Goal of the exercise: Can you return the records below exactly as they stand, but only from the first line through the one with "V3 = Vector"?

Data entries:
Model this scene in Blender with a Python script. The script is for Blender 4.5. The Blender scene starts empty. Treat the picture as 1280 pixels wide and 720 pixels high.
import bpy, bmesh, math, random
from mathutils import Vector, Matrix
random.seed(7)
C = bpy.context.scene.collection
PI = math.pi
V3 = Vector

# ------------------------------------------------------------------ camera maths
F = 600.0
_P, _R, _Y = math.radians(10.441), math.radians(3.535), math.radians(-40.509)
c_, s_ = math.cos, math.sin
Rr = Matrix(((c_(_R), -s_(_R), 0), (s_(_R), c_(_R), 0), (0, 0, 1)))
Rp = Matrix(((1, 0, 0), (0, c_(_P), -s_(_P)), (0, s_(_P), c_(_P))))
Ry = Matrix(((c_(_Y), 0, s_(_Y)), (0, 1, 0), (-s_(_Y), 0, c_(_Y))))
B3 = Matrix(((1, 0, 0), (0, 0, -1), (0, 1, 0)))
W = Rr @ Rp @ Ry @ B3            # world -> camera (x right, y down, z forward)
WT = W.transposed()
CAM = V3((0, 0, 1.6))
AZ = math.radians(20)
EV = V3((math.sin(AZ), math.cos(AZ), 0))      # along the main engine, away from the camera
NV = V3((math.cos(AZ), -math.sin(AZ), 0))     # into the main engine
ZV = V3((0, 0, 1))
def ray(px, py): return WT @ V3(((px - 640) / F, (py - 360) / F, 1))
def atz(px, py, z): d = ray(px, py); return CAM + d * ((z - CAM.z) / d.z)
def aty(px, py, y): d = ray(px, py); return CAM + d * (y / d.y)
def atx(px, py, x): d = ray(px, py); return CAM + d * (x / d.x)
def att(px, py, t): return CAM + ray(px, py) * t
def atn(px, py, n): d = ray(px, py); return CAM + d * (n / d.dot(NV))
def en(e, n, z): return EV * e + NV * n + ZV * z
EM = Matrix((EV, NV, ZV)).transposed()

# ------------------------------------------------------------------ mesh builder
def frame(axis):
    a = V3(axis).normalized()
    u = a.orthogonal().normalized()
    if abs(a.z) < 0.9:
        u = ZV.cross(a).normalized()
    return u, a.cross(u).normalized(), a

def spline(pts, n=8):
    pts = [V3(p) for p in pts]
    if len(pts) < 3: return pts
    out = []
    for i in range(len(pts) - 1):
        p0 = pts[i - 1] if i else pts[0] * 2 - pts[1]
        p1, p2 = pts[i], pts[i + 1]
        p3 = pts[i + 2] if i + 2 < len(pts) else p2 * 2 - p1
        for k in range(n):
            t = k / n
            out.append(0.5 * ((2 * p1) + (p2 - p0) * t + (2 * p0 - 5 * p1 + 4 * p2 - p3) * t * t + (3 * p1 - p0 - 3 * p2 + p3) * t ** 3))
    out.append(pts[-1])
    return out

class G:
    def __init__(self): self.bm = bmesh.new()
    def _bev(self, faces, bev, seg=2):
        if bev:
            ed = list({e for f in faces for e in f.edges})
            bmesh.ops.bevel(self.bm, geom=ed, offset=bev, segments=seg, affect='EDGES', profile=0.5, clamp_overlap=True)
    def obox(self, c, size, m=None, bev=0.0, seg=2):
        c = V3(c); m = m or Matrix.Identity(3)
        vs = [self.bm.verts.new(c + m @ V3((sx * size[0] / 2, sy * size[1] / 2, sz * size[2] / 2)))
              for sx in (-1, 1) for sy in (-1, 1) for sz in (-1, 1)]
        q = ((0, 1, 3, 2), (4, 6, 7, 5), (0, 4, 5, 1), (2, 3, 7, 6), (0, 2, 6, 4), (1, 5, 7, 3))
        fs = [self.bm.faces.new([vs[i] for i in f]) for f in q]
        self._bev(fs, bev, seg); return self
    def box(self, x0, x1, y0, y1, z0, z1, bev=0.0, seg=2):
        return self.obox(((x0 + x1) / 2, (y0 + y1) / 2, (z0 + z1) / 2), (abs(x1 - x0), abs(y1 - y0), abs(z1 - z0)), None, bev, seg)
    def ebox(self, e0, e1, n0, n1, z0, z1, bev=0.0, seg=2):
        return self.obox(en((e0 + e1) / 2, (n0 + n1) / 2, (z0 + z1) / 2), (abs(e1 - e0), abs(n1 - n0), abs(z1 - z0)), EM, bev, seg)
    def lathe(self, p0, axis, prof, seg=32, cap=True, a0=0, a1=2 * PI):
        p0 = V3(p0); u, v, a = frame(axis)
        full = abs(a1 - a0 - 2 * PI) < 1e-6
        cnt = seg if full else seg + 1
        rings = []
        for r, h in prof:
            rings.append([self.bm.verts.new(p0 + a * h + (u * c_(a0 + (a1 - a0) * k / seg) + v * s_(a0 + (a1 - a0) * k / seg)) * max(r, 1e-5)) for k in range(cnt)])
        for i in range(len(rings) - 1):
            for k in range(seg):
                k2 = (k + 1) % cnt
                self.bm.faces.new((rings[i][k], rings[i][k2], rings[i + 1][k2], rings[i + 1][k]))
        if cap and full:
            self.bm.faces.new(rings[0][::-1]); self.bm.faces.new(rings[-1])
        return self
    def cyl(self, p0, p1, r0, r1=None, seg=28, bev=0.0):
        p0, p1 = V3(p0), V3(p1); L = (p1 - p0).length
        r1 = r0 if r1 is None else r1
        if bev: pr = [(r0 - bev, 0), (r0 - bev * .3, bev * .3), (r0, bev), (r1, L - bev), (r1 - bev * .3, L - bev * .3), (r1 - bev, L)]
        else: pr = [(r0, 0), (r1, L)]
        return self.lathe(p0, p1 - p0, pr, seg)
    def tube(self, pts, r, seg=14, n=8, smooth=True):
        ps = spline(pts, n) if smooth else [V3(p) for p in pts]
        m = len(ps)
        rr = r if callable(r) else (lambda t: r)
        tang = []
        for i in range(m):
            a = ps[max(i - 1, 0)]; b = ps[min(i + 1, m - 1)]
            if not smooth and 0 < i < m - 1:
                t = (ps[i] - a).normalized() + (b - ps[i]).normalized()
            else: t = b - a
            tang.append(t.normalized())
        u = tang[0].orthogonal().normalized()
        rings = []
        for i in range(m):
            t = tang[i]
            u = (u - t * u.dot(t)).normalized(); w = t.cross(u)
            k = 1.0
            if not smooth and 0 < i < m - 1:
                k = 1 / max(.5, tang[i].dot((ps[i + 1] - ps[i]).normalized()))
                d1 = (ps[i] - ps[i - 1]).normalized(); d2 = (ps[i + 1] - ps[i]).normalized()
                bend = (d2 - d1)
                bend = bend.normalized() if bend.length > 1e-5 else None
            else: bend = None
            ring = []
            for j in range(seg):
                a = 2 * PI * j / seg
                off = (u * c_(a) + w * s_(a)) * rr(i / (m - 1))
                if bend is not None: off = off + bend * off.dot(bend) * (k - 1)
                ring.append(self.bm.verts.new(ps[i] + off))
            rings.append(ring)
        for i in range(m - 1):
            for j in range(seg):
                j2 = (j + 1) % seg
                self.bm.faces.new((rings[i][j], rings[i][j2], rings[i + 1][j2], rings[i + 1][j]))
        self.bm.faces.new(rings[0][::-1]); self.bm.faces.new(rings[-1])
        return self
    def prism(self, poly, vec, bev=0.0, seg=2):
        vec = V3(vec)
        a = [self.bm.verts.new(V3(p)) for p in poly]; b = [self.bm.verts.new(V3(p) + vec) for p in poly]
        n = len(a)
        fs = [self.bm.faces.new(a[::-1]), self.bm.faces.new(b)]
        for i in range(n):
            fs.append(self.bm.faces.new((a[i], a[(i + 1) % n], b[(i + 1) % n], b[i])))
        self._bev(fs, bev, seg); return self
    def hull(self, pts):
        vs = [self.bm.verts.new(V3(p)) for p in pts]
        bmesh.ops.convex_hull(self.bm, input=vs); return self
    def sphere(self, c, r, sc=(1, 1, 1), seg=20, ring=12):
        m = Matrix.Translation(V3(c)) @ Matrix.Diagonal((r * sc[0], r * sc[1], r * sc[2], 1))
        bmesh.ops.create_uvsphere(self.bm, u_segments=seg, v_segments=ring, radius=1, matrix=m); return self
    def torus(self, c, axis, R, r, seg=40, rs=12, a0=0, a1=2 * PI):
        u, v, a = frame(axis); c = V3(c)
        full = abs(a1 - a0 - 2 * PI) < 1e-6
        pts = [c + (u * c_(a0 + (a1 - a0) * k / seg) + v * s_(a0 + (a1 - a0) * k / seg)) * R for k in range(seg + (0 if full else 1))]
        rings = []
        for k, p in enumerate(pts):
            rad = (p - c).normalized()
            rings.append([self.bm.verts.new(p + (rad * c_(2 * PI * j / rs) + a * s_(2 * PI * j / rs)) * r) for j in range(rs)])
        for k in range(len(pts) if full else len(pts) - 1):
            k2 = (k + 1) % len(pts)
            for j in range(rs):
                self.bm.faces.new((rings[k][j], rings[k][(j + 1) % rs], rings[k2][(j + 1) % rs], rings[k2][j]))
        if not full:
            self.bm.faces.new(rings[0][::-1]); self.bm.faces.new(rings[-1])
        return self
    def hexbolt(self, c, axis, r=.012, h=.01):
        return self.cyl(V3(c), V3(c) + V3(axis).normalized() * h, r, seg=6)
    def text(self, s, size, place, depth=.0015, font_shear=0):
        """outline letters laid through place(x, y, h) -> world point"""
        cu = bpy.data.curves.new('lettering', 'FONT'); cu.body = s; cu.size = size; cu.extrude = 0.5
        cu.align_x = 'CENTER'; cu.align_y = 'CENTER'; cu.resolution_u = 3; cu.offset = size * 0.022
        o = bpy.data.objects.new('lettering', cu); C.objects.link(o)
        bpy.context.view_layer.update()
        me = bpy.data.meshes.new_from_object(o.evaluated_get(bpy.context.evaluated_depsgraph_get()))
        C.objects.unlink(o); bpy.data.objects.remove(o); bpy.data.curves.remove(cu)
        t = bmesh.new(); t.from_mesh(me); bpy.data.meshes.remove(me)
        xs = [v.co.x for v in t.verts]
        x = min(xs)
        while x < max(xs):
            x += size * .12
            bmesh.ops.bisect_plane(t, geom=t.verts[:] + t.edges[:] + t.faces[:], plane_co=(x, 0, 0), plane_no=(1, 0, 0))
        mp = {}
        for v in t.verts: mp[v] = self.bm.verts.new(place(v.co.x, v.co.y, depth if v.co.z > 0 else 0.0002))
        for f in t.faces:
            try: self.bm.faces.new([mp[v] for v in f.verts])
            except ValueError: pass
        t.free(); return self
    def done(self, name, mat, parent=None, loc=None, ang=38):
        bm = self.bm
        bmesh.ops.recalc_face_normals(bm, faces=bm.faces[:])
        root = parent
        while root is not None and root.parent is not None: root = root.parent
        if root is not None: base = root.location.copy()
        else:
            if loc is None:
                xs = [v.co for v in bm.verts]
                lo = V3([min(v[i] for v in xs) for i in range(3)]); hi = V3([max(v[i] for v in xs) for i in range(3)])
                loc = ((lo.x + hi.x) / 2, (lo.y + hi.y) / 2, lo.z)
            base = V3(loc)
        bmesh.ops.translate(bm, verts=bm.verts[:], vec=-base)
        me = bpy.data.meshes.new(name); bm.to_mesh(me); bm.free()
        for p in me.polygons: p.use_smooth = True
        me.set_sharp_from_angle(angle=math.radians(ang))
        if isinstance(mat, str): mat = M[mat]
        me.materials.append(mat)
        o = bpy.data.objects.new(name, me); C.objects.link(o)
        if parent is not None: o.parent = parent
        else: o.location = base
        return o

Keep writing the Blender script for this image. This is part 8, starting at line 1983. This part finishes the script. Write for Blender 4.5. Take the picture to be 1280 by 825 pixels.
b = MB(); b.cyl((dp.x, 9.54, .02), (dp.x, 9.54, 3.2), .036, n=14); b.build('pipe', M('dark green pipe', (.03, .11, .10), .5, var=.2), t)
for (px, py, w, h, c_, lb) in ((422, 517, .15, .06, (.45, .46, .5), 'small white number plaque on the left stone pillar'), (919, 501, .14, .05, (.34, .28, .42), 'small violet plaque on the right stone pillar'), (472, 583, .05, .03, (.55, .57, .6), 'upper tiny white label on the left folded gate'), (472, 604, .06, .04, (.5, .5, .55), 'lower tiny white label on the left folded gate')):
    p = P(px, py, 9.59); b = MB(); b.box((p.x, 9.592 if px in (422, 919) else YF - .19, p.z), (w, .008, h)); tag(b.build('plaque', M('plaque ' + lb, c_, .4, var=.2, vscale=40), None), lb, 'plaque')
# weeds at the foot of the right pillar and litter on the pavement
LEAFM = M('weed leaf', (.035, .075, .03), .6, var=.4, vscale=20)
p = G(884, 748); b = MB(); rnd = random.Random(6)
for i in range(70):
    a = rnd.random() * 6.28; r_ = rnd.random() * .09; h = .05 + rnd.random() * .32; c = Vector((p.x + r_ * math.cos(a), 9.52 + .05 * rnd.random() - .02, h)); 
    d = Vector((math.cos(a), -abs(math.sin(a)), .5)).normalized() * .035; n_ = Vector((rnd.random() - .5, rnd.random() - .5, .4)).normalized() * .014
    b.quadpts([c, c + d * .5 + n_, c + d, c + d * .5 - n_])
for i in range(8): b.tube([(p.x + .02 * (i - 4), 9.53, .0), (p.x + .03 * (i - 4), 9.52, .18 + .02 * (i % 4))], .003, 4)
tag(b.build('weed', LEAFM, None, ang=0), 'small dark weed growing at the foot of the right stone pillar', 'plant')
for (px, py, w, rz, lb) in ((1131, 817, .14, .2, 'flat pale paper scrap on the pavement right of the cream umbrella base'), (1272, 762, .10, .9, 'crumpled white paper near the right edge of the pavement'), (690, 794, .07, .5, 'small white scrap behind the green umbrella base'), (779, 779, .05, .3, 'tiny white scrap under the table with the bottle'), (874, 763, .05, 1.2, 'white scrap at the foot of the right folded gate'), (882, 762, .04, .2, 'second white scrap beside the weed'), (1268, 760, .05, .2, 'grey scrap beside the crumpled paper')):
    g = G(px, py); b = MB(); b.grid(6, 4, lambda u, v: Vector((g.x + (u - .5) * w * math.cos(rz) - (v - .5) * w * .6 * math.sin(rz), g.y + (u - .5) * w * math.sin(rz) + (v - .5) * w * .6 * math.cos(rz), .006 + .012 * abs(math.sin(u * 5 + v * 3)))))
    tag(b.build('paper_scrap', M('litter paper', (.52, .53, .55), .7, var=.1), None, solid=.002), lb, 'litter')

Response:
Model this scene in Blender with a Python script. The script is for Blender 4.5. The Blender scene starts empty. Treat the picture as 1280 pixels wide and 720 pixels high.
import bpy, bmesh, math, random
from mathutils import Vector, Matrix
random.seed(7)
C = bpy.context.scene.collection
PI = math.pi
V3 = Vector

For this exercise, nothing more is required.